Hoy en día conozco a niños de 7 años que caminan solos por la calle y cuando llegan a su casa su tarde consistirá únicamente en dormir. Mama tiene que trabajar y estarás sólo. Ni se nos ha ocurrido que podrías leer. Para qué, si en la tele ponen Ben Ten. No pienses, sólo ve…

No imagináis cómo quise ser Charlie en aquella fábrica de chocolates Wonka… umm, eso posiblemente sí que lo podáis imaginar. De eso se ha hecho película.

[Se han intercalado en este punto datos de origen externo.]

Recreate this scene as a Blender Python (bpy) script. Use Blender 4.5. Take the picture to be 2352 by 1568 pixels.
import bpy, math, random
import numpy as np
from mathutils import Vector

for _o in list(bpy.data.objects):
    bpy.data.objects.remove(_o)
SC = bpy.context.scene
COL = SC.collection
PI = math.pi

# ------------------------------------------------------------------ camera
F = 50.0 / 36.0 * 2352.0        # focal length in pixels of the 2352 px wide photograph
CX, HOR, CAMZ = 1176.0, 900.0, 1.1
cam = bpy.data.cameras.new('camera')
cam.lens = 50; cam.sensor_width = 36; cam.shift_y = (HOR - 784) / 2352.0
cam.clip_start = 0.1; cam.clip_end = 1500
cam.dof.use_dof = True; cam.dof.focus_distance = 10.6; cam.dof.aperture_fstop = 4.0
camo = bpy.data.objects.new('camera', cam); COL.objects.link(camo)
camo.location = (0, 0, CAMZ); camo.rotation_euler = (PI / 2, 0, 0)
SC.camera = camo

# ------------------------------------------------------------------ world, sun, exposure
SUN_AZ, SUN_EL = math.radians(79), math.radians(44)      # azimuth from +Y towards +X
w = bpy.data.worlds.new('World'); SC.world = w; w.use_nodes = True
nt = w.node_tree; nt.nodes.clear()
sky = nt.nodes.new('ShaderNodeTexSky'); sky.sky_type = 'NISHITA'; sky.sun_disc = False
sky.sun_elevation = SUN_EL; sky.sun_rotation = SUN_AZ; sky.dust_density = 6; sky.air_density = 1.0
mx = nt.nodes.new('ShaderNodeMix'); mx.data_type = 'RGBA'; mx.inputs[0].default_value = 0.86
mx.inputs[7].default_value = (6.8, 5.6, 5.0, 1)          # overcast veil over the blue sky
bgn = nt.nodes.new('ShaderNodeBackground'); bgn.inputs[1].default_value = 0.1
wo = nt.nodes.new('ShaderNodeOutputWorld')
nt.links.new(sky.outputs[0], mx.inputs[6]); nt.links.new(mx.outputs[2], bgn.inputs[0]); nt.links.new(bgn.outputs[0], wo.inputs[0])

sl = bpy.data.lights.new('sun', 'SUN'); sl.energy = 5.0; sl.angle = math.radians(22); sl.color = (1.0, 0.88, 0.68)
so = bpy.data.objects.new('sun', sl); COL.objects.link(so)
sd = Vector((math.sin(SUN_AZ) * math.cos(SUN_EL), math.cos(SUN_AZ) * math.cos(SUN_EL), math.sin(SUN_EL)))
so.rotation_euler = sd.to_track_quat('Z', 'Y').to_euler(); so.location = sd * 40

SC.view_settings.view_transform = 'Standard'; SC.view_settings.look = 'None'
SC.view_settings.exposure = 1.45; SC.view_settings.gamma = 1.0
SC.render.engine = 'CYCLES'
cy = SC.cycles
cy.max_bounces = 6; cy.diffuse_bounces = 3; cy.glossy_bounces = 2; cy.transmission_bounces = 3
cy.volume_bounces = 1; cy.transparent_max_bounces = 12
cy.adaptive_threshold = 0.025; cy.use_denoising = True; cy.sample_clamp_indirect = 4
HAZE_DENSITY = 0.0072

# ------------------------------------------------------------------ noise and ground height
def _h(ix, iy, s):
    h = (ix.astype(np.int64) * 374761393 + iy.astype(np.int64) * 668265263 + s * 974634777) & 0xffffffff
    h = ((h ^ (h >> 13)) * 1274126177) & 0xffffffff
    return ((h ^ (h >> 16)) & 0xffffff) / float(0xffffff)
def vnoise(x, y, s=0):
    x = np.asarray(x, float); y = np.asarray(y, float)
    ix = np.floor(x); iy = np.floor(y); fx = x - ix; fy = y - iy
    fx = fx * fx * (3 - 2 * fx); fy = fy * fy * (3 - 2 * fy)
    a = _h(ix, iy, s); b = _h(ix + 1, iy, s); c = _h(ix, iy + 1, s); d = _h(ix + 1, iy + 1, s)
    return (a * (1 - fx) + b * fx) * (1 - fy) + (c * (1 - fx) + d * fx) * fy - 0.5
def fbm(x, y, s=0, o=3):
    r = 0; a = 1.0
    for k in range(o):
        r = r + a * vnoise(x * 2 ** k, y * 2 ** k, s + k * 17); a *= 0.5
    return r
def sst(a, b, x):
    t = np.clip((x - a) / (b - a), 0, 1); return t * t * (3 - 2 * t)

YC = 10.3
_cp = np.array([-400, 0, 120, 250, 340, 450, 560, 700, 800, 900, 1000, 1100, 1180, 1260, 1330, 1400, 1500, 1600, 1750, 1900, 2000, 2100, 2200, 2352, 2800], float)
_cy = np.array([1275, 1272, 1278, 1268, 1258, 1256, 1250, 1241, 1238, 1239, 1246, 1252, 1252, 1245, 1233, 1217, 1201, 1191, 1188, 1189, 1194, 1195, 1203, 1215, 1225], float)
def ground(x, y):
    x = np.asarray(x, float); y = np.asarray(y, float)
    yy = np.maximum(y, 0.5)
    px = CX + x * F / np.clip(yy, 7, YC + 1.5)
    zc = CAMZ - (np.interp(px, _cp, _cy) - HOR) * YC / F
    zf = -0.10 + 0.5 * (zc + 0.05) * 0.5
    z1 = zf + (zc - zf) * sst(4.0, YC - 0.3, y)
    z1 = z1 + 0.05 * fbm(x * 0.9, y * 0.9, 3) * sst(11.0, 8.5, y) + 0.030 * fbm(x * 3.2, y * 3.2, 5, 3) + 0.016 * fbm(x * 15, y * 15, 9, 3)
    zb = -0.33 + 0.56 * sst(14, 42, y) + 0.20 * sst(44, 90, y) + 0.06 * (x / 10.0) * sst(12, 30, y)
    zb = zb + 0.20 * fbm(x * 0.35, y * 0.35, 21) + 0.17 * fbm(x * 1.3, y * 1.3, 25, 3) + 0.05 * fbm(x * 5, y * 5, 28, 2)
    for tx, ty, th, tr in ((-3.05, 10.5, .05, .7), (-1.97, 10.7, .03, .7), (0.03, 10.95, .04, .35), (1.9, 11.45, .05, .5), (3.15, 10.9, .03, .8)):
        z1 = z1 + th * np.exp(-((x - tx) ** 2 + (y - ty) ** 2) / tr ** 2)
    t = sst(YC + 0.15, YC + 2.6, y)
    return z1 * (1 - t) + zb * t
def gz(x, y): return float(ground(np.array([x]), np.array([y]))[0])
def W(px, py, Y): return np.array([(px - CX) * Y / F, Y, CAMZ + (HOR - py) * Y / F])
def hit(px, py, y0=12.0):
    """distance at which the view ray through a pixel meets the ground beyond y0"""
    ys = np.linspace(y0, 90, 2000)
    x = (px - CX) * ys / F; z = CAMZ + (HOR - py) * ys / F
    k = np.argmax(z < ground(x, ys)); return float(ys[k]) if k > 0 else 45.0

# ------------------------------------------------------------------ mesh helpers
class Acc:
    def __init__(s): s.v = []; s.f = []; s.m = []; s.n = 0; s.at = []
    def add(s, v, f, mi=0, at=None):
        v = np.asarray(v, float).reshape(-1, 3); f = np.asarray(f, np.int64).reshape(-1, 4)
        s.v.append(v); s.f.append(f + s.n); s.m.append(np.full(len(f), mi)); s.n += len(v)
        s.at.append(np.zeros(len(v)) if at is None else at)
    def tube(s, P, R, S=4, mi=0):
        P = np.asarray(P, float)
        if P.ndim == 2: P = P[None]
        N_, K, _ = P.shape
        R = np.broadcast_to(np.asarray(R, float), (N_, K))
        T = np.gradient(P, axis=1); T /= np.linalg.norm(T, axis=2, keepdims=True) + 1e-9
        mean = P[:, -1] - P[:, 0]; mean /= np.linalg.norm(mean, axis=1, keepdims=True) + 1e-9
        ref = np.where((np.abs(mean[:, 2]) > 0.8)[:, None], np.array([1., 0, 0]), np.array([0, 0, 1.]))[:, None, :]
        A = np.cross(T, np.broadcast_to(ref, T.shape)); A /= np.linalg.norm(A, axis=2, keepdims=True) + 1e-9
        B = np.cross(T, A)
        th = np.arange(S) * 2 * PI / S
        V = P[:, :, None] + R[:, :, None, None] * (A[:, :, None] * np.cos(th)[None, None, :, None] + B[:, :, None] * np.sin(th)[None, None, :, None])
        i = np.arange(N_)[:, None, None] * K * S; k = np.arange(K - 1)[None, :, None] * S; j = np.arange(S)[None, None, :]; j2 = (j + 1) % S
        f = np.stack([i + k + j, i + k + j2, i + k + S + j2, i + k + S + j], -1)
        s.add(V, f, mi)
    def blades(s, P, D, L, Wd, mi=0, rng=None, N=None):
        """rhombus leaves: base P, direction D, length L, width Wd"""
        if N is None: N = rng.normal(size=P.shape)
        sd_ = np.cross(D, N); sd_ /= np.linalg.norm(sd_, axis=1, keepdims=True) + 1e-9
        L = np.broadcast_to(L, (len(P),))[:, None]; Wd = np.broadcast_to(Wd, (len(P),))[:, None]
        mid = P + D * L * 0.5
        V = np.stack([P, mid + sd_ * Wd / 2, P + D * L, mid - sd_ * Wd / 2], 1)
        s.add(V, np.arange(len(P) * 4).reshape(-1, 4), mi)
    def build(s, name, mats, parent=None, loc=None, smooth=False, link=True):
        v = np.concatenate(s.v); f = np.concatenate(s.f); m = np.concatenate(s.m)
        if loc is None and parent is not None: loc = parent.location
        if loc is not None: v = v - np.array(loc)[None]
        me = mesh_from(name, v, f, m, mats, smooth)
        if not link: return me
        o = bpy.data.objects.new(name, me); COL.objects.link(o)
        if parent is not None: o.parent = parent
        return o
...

El mundo de los niños es maravilloso, pero cada vez cojea más de imaginación. Tareas estandarizadas, dibujos para colorear y no para crear, y lecturas que no apasionan, sin fondo ni forma, como leer la etiqueta del Cola Cao. Se habla de competencias, de saber hacer, de la metáfora del maestro como pintor del lienzo en blanco que son los niños y niñas, pero no podemos de ninguna manera pretender educar de una forma integral a niños y niñas, chicos y chicas, sin fomentar en ellos y ellas la pasión por la literatura, no ya desde los clásicos, sino desde los buenos libros. No sé quién es Manuel Artigot (autor del texto que utilizo en el aula para las lecturas, y por lo visto, toda una autoridad literaria en España), pero sus textos no son atractivos, apenas tienen un vocabulario motivador y de ninguna manera pueden llegar a hacer que la lectura sea algo divertido. A este señor me lo imagino un poco como a aquel gris funcionario que, decían, había diseñado a Naranjito. Leer este tipo de textos no conlleva ningún placer, sino obligación.

Los críos escuchan ensimismados. No sé si por que realmente les interesa, o porque es una auténtica extravagancia para ellos que por una vez en su vida un profesor se salte el guión. Les cuento como crecía y encogía cada vez que leía un libro, como le pasaba a Alicia en su maravilloso país. ¿Cómo podría fomentaros este placer frente a la dictadura de la imagen? Mis libros no son como vuestros omnitrix, ni albergan pokemons edición oro. Albergan palabras, seguidlas y no os arrepentiréis. No os culparé de haber robado las tartas, sino que querréis haberlas robado vosotros y vosotras, y no la sota de corazones.  No veáis la tele por la tarde, por favor. Leed, haced deporte, vivid y no dejéis que lo mejor de vuestra vida se pierda por el sumidero de las tardes muertas frente al televisor.

Sigamos con el tanto por ciento. Recurro al tópico y realmente espero que  cuando suene el timbre me encuentre en el regazo de mi hermana y me haya despertado en un país de las maravillas donde en cada niño y niña, además, tengamos un lector.

Por cierto, que aún queda esperanza. Hace unos días me sorprendió un sonoro aplauso de mis niños y niñas, cosa que no suele ser habitual. Les acababa de leer un breve pasaje de uno de mis libros de cabecera que, por casualidad, había encontrado el domingo anterior en el rastro de Gijón. Aplaudieron tras leerles unos párrafos de literatura decimonónica. El aplaudido era el señor De Amicis. Les había leído Corazón.